Lord Philip Norton - Evidence in Review
The Commission met with Lord Philip Norton on 22 November to continue our inquiry into reform of the Lords. He led the discussion by indicating the good work of the second chamber in its key task of legislative scrutiny and contribution to the legislative process. The Commons has responsibility for principle and high politics, but the Lords tends to do the heavy lifting in detailed scrutiny.
It was noted that the House of Lords is not the obstacle to change, rather it is Number 10 which exploits its power of patronage and nomination in order to generate party funding and even in some cases personal funding.
Both Houses of Parliament must be legitimate for the government to work, which is why reform of the Lords is needed. Reform is desirable and achievable. Changes are desirable to the input side of the legitimacy of the House (how members are nominated) as well as the output site (what it does).

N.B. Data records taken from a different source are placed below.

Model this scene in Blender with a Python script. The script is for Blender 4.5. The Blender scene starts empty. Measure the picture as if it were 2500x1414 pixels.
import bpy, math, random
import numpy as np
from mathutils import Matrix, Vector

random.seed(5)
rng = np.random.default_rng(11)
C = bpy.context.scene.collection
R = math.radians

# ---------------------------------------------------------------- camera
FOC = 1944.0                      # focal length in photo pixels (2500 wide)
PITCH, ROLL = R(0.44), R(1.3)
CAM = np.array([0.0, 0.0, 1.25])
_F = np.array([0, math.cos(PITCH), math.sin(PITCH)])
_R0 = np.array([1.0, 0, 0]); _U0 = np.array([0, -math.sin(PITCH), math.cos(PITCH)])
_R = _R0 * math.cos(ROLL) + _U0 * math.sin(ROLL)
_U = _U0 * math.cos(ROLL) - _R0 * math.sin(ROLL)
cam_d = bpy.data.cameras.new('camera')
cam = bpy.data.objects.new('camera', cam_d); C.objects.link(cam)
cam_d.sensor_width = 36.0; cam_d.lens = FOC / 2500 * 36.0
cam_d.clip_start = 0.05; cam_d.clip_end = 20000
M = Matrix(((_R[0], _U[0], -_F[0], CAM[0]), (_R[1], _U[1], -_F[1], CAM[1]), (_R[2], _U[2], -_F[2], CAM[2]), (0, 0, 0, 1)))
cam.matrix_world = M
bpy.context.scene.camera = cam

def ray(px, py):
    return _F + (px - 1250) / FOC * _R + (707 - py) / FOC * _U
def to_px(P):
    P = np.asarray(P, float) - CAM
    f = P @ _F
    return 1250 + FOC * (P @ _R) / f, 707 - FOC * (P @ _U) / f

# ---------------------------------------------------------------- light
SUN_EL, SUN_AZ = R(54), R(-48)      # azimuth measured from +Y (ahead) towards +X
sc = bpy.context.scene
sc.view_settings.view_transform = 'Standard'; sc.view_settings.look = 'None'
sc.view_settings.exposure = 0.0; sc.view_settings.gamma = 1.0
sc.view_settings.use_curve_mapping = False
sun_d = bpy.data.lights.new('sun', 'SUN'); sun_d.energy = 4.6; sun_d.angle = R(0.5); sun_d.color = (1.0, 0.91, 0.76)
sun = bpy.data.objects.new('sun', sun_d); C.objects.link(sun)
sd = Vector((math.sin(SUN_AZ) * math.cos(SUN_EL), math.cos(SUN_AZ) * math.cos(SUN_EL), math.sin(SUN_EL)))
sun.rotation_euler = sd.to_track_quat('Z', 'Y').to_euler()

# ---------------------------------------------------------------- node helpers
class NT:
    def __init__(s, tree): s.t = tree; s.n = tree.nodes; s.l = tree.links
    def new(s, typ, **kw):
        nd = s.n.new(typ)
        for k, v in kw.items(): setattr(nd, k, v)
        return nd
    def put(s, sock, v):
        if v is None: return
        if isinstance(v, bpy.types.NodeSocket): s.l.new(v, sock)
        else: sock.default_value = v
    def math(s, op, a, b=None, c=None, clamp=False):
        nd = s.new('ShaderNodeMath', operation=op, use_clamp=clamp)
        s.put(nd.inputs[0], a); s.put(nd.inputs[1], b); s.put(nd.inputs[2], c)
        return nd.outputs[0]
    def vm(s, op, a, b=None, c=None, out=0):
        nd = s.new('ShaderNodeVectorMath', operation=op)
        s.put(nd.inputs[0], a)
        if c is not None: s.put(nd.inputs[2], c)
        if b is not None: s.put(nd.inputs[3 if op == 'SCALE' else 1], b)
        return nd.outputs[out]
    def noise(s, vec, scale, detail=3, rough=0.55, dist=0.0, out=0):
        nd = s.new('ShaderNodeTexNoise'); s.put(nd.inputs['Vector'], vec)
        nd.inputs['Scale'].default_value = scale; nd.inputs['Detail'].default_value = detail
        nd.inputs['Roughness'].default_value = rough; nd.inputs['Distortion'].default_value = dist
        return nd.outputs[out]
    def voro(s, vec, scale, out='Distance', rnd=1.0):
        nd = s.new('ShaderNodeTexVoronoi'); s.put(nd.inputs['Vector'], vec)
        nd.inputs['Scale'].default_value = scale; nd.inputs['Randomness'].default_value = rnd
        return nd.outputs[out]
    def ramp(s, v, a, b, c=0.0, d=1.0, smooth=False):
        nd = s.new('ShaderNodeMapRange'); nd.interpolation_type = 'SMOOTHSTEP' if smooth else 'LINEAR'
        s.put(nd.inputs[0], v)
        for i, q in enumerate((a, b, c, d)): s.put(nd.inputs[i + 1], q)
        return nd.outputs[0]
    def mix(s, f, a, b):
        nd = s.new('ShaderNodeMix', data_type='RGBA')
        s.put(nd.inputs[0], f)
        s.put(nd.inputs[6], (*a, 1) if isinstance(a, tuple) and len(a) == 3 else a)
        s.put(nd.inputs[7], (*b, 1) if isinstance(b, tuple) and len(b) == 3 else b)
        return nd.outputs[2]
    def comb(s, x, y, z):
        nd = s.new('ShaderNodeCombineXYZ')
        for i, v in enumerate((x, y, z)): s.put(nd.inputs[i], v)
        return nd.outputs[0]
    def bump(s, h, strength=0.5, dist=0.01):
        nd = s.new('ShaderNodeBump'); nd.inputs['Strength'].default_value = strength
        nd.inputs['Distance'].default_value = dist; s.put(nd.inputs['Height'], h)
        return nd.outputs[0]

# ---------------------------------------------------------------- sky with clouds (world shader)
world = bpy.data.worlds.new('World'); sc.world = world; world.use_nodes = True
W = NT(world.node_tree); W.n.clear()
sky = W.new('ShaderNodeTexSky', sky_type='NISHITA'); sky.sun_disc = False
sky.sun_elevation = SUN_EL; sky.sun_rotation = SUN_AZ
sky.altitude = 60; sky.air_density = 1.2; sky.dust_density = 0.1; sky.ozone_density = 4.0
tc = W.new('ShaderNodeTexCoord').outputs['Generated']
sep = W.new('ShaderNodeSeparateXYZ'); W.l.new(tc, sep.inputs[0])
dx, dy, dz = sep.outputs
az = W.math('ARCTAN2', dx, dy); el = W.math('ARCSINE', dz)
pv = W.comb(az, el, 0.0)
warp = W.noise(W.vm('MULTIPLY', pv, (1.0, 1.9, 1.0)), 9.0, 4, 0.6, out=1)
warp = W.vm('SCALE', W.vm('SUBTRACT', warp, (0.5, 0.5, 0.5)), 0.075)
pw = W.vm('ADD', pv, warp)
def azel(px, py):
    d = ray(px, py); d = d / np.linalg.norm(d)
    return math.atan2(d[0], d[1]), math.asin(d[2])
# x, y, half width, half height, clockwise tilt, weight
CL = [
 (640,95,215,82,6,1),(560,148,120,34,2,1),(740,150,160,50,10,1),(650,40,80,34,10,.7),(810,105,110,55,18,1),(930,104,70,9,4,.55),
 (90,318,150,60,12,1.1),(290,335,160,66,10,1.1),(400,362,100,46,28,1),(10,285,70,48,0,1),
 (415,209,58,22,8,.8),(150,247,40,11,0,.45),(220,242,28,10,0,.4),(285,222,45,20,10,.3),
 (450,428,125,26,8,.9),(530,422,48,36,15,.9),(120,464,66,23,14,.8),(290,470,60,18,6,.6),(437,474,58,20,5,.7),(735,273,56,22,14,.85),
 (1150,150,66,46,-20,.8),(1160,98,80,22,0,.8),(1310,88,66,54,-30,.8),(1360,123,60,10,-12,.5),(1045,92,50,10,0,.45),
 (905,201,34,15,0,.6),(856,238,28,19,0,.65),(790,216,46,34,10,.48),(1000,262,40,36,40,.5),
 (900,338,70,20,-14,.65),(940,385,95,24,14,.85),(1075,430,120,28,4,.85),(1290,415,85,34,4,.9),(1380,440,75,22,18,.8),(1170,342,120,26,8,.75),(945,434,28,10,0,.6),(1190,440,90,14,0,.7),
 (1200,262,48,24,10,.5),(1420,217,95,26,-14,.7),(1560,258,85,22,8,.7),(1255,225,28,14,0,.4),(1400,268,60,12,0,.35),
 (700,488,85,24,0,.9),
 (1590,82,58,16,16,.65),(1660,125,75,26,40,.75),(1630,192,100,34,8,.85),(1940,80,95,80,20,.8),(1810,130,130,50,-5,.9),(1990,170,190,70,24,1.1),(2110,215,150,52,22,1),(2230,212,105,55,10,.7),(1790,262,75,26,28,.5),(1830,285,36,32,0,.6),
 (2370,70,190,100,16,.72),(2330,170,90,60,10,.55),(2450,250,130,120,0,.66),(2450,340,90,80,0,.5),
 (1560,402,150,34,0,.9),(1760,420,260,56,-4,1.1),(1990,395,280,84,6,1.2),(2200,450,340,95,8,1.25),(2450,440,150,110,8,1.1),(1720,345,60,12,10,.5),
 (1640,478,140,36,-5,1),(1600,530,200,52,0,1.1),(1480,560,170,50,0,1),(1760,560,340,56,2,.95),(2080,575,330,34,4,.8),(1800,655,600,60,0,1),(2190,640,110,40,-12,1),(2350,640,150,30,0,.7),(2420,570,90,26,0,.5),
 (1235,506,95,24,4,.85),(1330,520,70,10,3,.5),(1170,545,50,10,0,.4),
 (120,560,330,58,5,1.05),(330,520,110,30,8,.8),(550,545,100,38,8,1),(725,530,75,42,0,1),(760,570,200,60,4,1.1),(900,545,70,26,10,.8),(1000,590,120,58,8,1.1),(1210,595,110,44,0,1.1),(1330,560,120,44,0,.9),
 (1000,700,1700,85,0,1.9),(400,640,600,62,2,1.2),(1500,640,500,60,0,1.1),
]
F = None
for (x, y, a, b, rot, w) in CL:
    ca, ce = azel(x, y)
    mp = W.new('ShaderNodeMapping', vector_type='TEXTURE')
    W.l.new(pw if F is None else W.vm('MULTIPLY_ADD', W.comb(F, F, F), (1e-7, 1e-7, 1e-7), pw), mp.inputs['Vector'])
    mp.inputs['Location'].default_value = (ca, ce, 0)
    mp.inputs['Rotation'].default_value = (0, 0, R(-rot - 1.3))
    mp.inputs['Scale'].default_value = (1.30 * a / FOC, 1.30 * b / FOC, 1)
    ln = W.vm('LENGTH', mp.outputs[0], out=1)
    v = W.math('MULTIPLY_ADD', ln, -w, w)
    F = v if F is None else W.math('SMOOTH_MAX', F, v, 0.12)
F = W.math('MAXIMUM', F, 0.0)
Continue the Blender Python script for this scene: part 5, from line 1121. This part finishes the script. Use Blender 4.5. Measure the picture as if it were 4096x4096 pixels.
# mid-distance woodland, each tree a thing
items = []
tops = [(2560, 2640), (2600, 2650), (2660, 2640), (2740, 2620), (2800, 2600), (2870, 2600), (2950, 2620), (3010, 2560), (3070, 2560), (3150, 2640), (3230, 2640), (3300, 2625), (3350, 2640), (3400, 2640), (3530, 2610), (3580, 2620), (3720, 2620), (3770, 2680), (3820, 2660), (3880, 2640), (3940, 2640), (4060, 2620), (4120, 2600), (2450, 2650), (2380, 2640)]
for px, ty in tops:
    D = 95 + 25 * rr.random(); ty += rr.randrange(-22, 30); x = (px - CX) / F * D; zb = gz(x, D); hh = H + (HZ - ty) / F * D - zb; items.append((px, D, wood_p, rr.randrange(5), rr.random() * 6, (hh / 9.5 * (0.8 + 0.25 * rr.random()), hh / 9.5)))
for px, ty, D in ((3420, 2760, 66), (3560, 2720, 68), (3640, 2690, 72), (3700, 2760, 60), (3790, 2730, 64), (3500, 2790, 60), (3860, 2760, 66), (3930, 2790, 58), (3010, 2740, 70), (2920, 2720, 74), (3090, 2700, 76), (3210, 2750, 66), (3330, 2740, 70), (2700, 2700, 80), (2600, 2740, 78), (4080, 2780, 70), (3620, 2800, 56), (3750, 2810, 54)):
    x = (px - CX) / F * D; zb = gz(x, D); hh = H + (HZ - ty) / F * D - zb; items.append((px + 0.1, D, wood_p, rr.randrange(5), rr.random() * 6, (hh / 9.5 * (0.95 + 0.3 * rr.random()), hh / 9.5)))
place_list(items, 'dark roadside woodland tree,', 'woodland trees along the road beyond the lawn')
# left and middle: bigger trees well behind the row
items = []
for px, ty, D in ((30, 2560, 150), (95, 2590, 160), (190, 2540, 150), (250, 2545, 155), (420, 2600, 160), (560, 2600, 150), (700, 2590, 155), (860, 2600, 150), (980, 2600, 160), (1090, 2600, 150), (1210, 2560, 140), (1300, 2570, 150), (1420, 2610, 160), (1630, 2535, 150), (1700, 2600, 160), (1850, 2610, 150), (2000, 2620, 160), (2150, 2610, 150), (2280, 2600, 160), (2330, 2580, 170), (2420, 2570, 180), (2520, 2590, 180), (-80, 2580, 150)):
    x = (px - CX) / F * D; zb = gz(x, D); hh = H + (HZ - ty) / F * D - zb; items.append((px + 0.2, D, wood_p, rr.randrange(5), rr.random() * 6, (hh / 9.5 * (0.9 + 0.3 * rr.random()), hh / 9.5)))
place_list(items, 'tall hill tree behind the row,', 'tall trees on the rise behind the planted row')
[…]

Currently the Lords complements the work of the Commons, it does not conflict or duplicate.
In terms of reform, there is scope for developing pre- and post-legislative scrutiny as well as enhancing the process once Bills are introduced. It would be an improvement to the process if it was the norm for pre-legislative scrutiny to take place, whereas at the moment the government selects which bills go for scrutiny. Legislative scrutiny could even be broader, perhaps via a legislative standards committee, to ensure that bills are consistent in adhering to key legislative principles.
Ministers tend to see success as getting their bills on the statute book rather than whether the measure achieves what it is designed to achieve. Acts may clash with other existing laws or have unintended consequences or simply not have any notable consequence. Post-legislative scrutiny enables Parliament to address whether a measure has achieved what was intended. Post-legislative scrutiny is a public good, but because they are already burdened with work it is not a priority of select committees in the Commons. There is occasional post-legislative scrutiny, but only usually of high-profile measures. The Lords undertakes post-legislative scrutiny each session, for example on the adoption law, mental health legislation and equality laws, but this is necessarily selective.
Utilising the Lords for more consistent pre- and post-legislative scrutiny would allow the House to play to its strengths and be feasible. Peers are appointed to committees because of their experience or expertise in the subject covered and there are peers willing to serve on committees.
The legislative process in the Lords involves the whole house, either in Committee of the whole House or in the Grand Committee; in either case, any peer can attend, which means that experts from across the spectrum may contribute whereas in the Commons it is only those sitting on the bill committee. However, Commons public bill committees can hear expert witnesses. The Lords has no mechanism for doing this and it is something that may be worthwhile exploring.
On input legitimacy, Lord Norton has a bill going through Parliament now which would reform the Lords and which has extensive support across the Lords. It includes provision for putting the appointments commission on a statutory footing and protecting its independence, extending the criteria to appointing people of 'conspicuous merit' and ensuring they have the willingness and capacity to contribute.
It enshrines core principles, namely that no party in the second chamber should have an absolute majority, that crossbenchers should comprise at least 20 percent of the membership and that it should be no bigger in membership than the House of Commons.
Currently the Lords has full time active peers, people who have outside jobs and attend to participate when their expertise would contribute and people who do nothing and should be gone.
The Bill provides that party nominations would require leaders to be transparent about why people are being nominated, what criteria was used.
The Commissioners discussed time limits on peers sitting, perhaps 15 or 20 years which would allow them to gain expertise and knowledge.
The Commission discussed the problems inherent in elected chambers, no matter what form of election. Parties would inevitably be involved. Whilst elections may confer electoral legitimacy, they do not necessarily confer wisdom. Another elected chamber would be seen as just another body of politicians. An elected house would claim additional powers and challenge the primacy of the Commons. Elected on a different basis to the Commons it could even claim its electoral legitimacy is superior to the Commons.